Notwithstanding fascinating examples, lively storytelling, and non-radical descriptive principles, the book should have given more attention to the difficulties of full-scale implementation as they affect not just corporations, but also the consumers of corporate services. Although he chooses to broach the subject and thereby expand the scope of the book, Chander did not grapple quite as much with the problem of enforcing meaningful international human rights laws in light of international business interests as he could have.

He notes the reason for the difficulty in implementation towards the end of the book when discussing “the Global Network Initiative.” This is an initiative crafted in 2008 by human rights organizations, civil society groups working with Google, Microsoft, and Yahoo! It allows those three companies to stay in repressive states if they have put in place procedures that safeguard freedom of expression and privacy, including human rights impact assessments. It also allows members to share intelligence and strategy when dealing with a human rights issue.

The ambition is admirable, but the lack of participation by a large number of corporations and the Global Network Initiative’s lack of teeth leave the initiative vulnerable. Enforcement has always been a huge hurdle for international human rights law. The idea that an international body should have the power to enforce laws that lead to results different or modified from those policies adopted within the United States, for example, remains years from political and public acceptance.

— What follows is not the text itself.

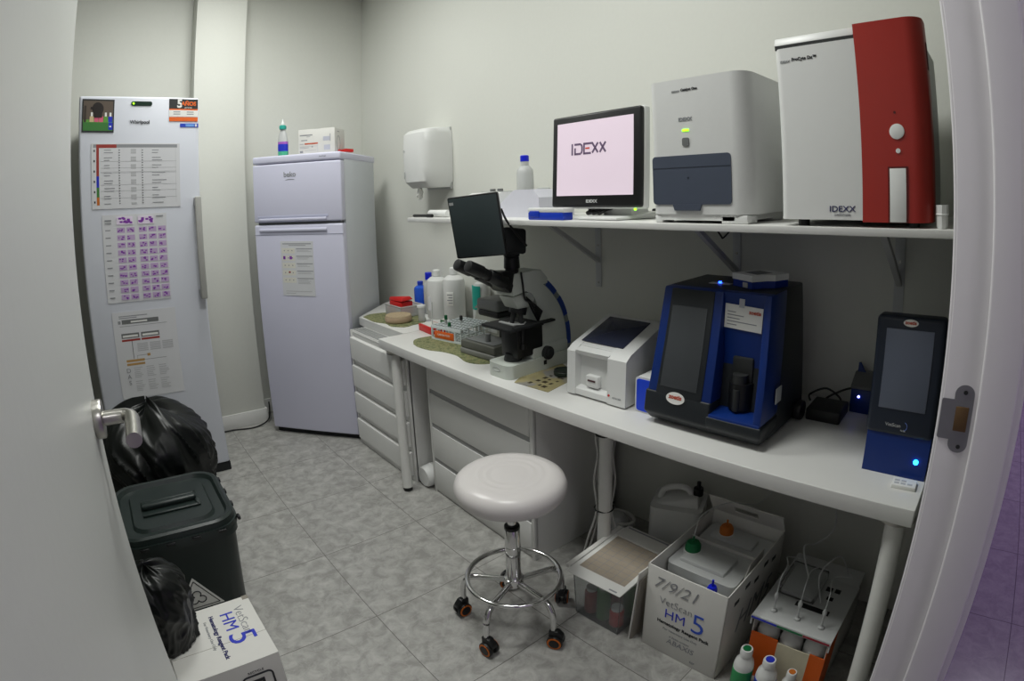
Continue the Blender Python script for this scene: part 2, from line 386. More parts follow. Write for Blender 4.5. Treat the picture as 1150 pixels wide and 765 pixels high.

Notwithstanding this criticism, Chander’s overall discussion of how various kinds of exchanges and relationships among humans should develop in the incipient field of cyberspace law is a vital one. Weaving together interesting facts with big ideas and concrete cases, Chander’s book is a fascinating and lucid introduction to Trade 2.0 law for students, politicians and business leaders. The Electronic Silk Road is an accessible, robust and balanced piece of scholarship.

3 responses to “Traversing Anupam Chander’s The Electronic Silk Road

  1. ingeborg oppenheimer says:

    while i don’t pretend to understand most of the details in this article, i
    find it a great confirmation of my own gut-level sense that workable
    law concerning international industry and trade in general, and cyberspace
    industry and trade in particular, is light years away from being possible.
    among major impediments is finding a definition of human rights that takes into
    account widely disparate cultures among myriad global populations. genital
    cutting of girls, a practice by some african groups, is an example that comes to
    mind. i’m afraid that this will be a lengthy work in progress, at best!

  2. wheasonjr says:

    Anita this is a refreshing turn as it seems you are not trying to socially convert anyone or hide one side to legitimize the other. Like to think we all can still make up our own minds. Liked the article. This is not necessarily that I agree but like your attitude.

  3. mrmanhattan says:

    The Antigua case is fairly cut and dried. A country, already well known for money laundering and illegal arms transshipment attempt to create an “industry” out of breaking another country’s laws inside that country. In every real way, Antigua lost horribly in that they were demanding $3.4 BILLION in compensation, and the WTO, recognizing that only limited state lotteries and horse racing wagers are legal in the US, only awarded them $2.1 million, less than 1%. If Antigua were to use IP property suspension as their “remedy” (since they don’t have $21 million in legal exports), the US is under no obligation to protect them from from the resulting backlash which would be devastating to a tiny, isolated, impovrished “country”.

    But don’t worry about Antigua, they still have a huge chunk of their $7 billion Stanford International Bank Ponzi scheme money to fall back on!